- _Problem statement_
Among the lines of data below, reproduce only those from the one with "The Blender Python" through the one with "MB().tube([(x, y, z0", exactly as they stand, both ends included.

- _Records to process_
* * *

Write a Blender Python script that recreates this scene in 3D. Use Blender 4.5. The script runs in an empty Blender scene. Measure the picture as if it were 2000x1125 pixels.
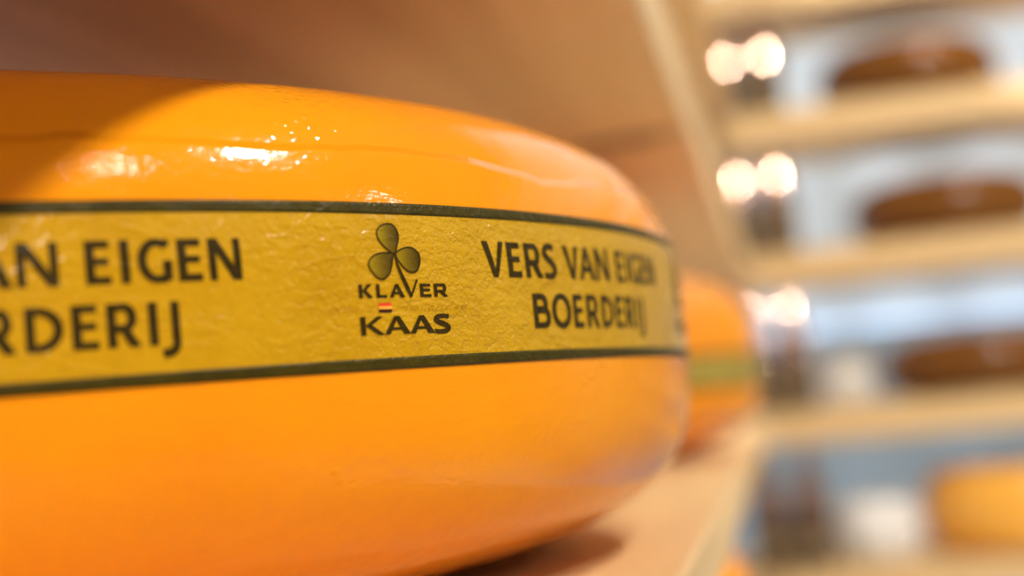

* * *

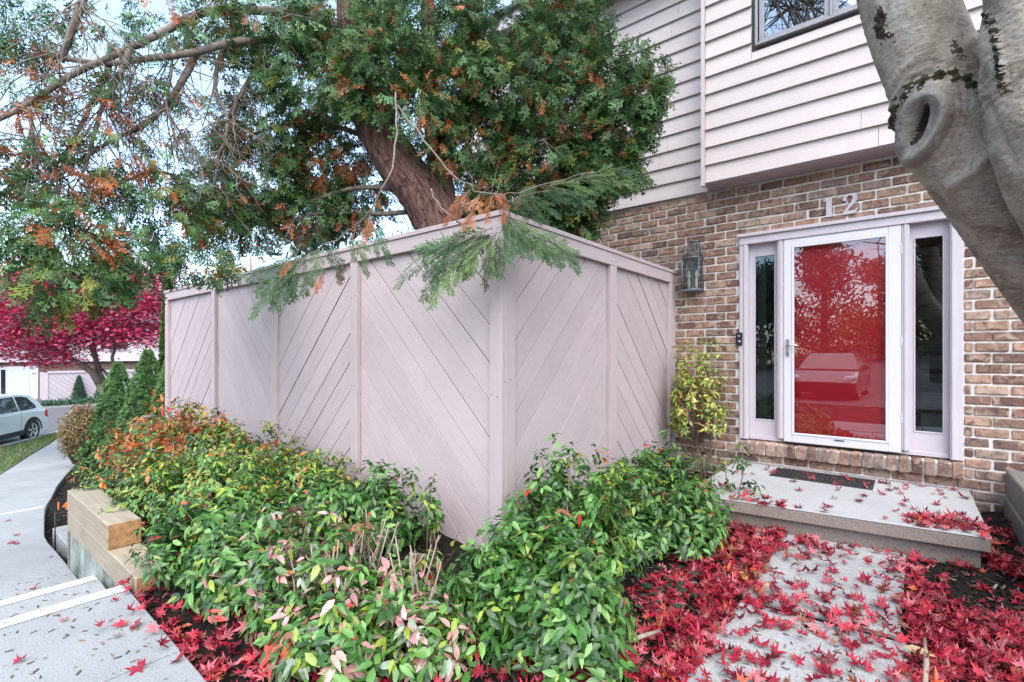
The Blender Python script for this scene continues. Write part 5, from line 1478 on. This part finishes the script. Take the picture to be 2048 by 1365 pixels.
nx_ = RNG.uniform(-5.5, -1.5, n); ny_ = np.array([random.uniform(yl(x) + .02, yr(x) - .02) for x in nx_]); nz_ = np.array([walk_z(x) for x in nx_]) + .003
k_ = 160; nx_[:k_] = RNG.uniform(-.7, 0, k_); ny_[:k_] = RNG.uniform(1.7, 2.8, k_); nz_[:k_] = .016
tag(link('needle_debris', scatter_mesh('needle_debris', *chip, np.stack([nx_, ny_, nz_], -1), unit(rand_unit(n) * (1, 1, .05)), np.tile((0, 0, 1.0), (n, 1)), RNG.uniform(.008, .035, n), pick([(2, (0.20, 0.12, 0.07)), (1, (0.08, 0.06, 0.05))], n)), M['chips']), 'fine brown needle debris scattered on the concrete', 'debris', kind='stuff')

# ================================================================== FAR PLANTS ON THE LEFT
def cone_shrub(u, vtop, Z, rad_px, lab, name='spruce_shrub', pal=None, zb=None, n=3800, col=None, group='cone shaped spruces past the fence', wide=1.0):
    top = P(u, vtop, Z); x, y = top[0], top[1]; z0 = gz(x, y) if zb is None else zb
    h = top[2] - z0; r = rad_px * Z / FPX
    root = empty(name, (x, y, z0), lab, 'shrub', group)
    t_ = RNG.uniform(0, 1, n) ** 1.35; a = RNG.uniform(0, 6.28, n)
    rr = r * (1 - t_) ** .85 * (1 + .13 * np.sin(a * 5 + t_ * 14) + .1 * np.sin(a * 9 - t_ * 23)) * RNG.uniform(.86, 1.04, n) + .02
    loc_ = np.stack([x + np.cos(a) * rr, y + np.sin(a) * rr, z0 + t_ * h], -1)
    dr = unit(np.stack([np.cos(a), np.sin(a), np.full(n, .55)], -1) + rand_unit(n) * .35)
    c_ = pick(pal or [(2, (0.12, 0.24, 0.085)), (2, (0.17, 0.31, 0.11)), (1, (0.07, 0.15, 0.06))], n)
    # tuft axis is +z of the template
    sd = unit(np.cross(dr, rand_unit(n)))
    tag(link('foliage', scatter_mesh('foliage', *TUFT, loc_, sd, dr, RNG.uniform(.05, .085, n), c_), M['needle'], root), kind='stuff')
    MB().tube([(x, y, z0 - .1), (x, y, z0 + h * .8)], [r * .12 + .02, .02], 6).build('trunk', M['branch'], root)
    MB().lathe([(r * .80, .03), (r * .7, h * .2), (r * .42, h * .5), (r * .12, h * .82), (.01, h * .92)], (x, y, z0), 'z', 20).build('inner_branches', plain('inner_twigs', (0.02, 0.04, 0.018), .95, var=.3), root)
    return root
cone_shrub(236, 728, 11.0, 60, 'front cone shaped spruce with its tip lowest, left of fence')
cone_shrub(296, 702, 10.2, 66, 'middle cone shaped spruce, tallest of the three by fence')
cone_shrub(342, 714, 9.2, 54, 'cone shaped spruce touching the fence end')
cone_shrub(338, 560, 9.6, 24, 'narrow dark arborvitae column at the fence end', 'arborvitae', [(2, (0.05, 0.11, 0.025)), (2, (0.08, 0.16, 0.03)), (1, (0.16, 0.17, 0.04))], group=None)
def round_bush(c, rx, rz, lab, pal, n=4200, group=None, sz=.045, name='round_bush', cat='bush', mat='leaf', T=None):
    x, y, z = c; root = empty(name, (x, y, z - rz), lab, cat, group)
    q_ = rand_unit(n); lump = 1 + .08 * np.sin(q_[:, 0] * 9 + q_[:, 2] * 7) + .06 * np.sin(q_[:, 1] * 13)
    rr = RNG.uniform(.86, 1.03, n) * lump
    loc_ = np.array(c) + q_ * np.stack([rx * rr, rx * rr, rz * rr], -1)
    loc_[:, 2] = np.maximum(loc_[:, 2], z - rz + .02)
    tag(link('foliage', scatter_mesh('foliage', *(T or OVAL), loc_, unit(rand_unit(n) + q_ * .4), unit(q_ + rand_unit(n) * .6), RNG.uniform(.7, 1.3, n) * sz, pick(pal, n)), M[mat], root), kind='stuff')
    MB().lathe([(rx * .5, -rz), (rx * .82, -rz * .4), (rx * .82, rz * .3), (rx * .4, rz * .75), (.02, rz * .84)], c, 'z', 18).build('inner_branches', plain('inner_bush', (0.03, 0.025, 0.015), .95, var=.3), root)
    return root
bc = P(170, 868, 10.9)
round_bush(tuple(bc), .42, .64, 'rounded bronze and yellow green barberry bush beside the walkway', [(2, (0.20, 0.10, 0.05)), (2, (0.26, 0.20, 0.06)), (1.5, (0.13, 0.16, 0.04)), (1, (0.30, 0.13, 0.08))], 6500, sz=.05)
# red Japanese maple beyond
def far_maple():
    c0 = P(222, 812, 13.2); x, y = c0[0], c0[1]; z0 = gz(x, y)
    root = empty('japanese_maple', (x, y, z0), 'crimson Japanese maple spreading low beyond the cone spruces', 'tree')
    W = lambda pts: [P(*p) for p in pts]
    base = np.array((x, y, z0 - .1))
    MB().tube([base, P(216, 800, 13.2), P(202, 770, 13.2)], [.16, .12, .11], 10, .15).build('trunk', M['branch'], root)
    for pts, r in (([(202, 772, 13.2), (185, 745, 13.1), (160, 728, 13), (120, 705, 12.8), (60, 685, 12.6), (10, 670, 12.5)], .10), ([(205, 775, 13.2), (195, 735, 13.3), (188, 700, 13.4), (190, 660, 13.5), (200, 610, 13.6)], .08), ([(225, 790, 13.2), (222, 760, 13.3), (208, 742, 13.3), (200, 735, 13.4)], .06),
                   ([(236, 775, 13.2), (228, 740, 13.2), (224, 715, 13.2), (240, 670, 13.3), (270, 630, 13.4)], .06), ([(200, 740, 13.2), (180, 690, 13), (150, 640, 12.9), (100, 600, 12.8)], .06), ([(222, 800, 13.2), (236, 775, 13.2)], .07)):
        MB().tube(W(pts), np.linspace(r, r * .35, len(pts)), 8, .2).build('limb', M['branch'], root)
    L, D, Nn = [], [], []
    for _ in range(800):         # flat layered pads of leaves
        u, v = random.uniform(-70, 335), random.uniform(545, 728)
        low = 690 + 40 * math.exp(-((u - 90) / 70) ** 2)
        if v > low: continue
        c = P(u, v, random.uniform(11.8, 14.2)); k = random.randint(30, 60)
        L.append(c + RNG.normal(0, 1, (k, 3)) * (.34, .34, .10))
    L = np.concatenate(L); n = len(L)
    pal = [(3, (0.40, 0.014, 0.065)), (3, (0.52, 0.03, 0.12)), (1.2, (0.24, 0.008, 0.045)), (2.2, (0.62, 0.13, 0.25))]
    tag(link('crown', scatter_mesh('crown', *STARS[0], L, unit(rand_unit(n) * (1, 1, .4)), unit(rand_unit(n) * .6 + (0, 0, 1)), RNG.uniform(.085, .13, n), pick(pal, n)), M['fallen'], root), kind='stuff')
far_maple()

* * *

- _Written answer_
The Blender Python script for this scene continues. Write part 5, from line 1478 on. This part finishes the script. Take the picture to be 2048 by 1365 pixels.
nx_ = RNG.uniform(-5.5, -1.5, n); ny_ = np.array([random.uniform(yl(x) + .02, yr(x) - .02) for x in nx_]); nz_ = np.array([walk_z(x) for x in nx_]) + .003
k_ = 160; nx_[:k_] = RNG.uniform(-.7, 0, k_); ny_[:k_] = RNG.uniform(1.7, 2.8, k_); nz_[:k_] = .016
tag(link('needle_debris', scatter_mesh('needle_debris', *chip, np.stack([nx_, ny_, nz_], -1), unit(rand_unit(n) * (1, 1, .05)), np.tile((0, 0, 1.0), (n, 1)), RNG.uniform(.008, .035, n), pick([(2, (0.20, 0.12, 0.07)), (1, (0.08, 0.06, 0.05))], n)), M['chips']), 'fine brown needle debris scattered on the concrete', 'debris', kind='stuff')

# ================================================================== FAR PLANTS ON THE LEFT
def cone_shrub(u, vtop, Z, rad_px, lab, name='spruce_shrub', pal=None, zb=None, n=3800, col=None, group='cone shaped spruces past the fence', wide=1.0):
    top = P(u, vtop, Z); x, y = top[0], top[1]; z0 = gz(x, y) if zb is None else zb
    h = top[2] - z0; r = rad_px * Z / FPX
    root = empty(name, (x, y, z0), lab, 'shrub', group)
    t_ = RNG.uniform(0, 1, n) ** 1.35; a = RNG.uniform(0, 6.28, n)
    rr = r * (1 - t_) ** .85 * (1 + .13 * np.sin(a * 5 + t_ * 14) + .1 * np.sin(a * 9 - t_ * 23)) * RNG.uniform(.86, 1.04, n) + .02
    loc_ = np.stack([x + np.cos(a) * rr, y + np.sin(a) * rr, z0 + t_ * h], -1)
    dr = unit(np.stack([np.cos(a), np.sin(a), np.full(n, .55)], -1) + rand_unit(n) * .35)
    c_ = pick(pal or [(2, (0.12, 0.24, 0.085)), (2, (0.17, 0.31, 0.11)), (1, (0.07, 0.15, 0.06))], n)
    # tuft axis is +z of the template
    sd = unit(np.cross(dr, rand_unit(n)))
    tag(link('foliage', scatter_mesh('foliage', *TUFT, loc_, sd, dr, RNG.uniform(.05, .085, n), c_), M['needle'], root), kind='stuff')
    MB().tube([(x, y, z0 - .1), (x, y, z0 + h * .8)], [r * .12 + .02, .02], 6).build('trunk', M['branch'], root)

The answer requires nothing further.